В.Л.: Сейчас всё чаще звучат голоса политологов о кризисе западных политических моделей при их применении к объяснению российского опыта.
Е.Ш.: К сожалению, эти голоса в основном звучат от тех людей, которые и не пытались прикладывать эти модели. Они отметают саму идею использования универсальных общих теоретических моделей для анализа конкретной политической реальности.
В.Л.: Говорят о исчерпанности "транзитологии", например, о ее узости…
Е.Ш.: Действительно, латиноамериканский опыт не всегда (или не полностью) применим, скажем, к странам Восточной Европы. А та трансформация, которая имела место в Восточной Европе, не во всем аналогична российскому транзиту. Однако тот факт, что каждый объект изучения уникален, не означает отсутствия неких универсалий, которые применимы в том числе и к российскому опыту. Доли универсальности и уникальности в каждом случае следует замерять отдельно. Работающая теория может быть построена только на обобщении конкретного опыта каждой страны и сравнении его с реалиями других стран.
В.Л.: И, возвращаясь к основной теме нашей встречи, можно ли сказать, что, несмотря на все сложности, российский транзит к демократии продолжается?
Е.Ш.: Направление реформ задается стратегией, которую разрабатывает власть. Что касается России, то наша власть сделала ставку на либеральный транзит, который совершенно не отвечает российским традициям и политической культуре. Неудача этого транзита, как мне кажется, напрямую связана с тем, что его цель и средства неадекватны той почве, на которой он происходит. Но это не означает, что переход к демократии в России невозможен, просто у нас возможна иная - нелиберальная - форма демократии.

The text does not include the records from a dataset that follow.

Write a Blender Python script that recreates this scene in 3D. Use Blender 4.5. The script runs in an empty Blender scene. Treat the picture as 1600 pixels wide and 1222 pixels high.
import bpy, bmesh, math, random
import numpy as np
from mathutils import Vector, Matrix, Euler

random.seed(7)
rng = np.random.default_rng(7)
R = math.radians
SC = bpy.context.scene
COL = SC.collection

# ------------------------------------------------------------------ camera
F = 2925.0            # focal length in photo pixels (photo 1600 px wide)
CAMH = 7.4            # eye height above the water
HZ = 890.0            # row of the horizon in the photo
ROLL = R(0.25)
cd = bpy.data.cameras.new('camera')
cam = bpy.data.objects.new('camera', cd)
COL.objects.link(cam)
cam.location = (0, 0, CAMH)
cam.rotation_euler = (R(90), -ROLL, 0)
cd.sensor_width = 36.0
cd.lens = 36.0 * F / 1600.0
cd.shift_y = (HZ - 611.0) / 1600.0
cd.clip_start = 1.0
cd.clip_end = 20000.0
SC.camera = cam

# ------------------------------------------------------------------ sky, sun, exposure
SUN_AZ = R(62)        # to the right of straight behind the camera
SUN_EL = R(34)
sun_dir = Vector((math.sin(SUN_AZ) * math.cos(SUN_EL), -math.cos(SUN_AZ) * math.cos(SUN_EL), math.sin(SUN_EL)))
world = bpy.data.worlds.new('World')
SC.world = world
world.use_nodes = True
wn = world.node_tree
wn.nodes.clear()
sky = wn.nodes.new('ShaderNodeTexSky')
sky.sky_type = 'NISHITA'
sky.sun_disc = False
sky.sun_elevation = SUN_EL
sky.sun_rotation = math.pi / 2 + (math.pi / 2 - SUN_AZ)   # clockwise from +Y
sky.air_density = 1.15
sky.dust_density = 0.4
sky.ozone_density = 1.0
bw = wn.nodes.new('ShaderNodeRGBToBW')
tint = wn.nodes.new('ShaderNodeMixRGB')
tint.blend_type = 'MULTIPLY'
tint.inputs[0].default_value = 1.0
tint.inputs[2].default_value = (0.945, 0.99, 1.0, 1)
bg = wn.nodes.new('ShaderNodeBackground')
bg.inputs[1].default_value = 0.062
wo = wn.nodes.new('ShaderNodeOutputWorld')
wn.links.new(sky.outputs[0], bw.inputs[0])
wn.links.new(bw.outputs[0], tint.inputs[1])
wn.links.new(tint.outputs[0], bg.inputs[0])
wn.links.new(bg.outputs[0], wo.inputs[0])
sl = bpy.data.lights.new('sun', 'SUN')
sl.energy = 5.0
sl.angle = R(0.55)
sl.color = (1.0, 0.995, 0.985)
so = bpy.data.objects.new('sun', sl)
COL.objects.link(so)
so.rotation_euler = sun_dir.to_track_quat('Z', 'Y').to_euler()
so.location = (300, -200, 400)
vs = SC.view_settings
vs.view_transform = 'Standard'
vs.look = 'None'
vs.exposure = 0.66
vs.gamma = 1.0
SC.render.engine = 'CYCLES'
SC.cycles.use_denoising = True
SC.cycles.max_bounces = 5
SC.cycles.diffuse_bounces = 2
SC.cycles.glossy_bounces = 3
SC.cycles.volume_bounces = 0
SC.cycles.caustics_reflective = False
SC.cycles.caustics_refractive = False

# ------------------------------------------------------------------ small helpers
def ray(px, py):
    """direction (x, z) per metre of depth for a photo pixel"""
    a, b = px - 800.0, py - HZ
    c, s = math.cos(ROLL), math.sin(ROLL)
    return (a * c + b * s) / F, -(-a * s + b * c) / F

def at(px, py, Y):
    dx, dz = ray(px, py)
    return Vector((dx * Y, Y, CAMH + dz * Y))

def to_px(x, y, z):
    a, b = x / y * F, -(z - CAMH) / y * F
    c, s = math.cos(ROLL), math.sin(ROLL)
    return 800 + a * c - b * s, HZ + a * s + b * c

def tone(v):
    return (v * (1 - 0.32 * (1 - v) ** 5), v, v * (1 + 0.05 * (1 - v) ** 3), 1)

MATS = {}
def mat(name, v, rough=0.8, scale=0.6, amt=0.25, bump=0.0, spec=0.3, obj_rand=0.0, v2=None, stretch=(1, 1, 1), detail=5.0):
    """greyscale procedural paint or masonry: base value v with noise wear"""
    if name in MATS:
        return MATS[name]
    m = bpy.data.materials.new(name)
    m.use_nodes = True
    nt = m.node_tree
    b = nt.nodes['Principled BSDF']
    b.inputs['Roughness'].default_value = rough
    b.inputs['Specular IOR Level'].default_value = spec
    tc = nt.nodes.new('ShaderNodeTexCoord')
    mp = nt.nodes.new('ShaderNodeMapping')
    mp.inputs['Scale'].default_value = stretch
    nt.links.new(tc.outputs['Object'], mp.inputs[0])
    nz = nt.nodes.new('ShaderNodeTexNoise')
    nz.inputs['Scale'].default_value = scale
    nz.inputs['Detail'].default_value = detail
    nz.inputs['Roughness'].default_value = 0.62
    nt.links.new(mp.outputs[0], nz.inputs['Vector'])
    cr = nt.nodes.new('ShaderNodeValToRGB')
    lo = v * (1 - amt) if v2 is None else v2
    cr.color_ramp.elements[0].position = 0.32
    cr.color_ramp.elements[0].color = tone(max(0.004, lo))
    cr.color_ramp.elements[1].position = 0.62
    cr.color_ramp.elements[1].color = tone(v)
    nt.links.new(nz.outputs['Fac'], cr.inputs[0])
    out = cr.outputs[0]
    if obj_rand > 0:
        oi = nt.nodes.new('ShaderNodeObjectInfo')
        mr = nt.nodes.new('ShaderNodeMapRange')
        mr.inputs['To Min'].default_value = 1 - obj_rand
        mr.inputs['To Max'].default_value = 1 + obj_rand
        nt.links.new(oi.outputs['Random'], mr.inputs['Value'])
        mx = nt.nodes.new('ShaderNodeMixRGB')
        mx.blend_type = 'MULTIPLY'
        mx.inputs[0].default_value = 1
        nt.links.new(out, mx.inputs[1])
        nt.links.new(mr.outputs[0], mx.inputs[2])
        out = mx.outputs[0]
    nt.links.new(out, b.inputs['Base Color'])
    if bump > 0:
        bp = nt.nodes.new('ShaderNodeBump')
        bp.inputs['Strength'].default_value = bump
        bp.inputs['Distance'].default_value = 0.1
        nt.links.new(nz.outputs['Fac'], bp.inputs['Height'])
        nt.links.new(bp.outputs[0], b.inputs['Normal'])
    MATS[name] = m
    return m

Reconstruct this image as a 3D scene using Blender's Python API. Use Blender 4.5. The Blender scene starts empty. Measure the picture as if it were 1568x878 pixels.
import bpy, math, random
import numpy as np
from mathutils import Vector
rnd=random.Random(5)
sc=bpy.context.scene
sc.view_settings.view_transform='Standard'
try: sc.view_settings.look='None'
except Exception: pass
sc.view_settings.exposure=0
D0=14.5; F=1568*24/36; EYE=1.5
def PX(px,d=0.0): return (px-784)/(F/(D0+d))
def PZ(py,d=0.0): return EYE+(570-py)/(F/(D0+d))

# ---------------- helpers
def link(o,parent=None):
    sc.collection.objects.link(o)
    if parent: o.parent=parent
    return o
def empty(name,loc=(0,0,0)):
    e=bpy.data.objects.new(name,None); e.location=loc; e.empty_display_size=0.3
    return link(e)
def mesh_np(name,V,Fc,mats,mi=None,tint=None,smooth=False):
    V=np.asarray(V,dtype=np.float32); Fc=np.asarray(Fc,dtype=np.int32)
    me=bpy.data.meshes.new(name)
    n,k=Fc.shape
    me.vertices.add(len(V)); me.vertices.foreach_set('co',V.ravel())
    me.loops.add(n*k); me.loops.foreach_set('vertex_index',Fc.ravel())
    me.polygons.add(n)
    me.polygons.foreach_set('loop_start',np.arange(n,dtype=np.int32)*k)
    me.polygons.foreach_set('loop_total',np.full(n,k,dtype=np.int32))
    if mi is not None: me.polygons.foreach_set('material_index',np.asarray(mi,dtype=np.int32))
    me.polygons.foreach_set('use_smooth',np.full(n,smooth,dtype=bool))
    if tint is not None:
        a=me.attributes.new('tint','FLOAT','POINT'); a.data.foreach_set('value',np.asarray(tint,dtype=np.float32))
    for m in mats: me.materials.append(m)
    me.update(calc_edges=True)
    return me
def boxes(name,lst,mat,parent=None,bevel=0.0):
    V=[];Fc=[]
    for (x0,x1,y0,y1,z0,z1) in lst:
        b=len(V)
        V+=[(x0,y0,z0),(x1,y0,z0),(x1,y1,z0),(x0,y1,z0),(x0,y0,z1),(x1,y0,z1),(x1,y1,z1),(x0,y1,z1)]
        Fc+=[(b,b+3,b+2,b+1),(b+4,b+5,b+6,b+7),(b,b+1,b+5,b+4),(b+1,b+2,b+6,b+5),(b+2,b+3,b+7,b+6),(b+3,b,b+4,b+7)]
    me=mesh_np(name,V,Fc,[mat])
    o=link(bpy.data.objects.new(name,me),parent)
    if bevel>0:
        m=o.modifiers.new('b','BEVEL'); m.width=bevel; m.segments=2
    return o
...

Исследования, которые я проводила в последние годы, убедили меня в том, что ценности демократии усваиваются россиянами ровно в той степени, в какой они соответствуют нашей культуре. Ценности, которые нам органичны, принимаются, а чуждые по духу - отбрасываются. Происходит своего рода естественный отбор элементов демократии, предлагаемых населению властью. Я оптимистично смотрю на будущее демократической системы в России, но только в том случае, если власть будет лучше прислушиваться к народу. Чтобы добиться заявленных целей, она должна рассматривать народ в качестве союзника, а не противника, которого надо уничтожить на поле боя или тихо-тихо уморить голодом.
Конечно, между целями либерального государства и ожиданиями граждан есть определенные противоречия. Мы видим сегодня очень серьезный авторитарный запрос со стороны населения; спрятать его никуда не удастся, и единственное, что можно сделать, - это попытаться преодолеть традиционный для нашего государства конфликт между управляемостью и "свободами", точнее - анархией. Именно на это и направлены сейчас усилия власти - ведь у нас любые реформы, в том числе демократические, могут быть запущены и успешно проведены только сверху, авторитарным способом. Предложенная А.М. Миграняном в начале 1990-х годов формула авторитарной демократии ("демократуры") - не шутка, не игра ума; это реальность, с которой мы должны считаться. У нас такой народ, ну, климат у нас такой. Как заметил еще Ломоносов, не растут здесь апельсины. Чтобы они росли, власть должна построить парник и лет 200 за ними ухаживать. Только тогда мы получим "английский вариант" демократии, да и то не факт, что он будет таким же хорошим, как английский газон.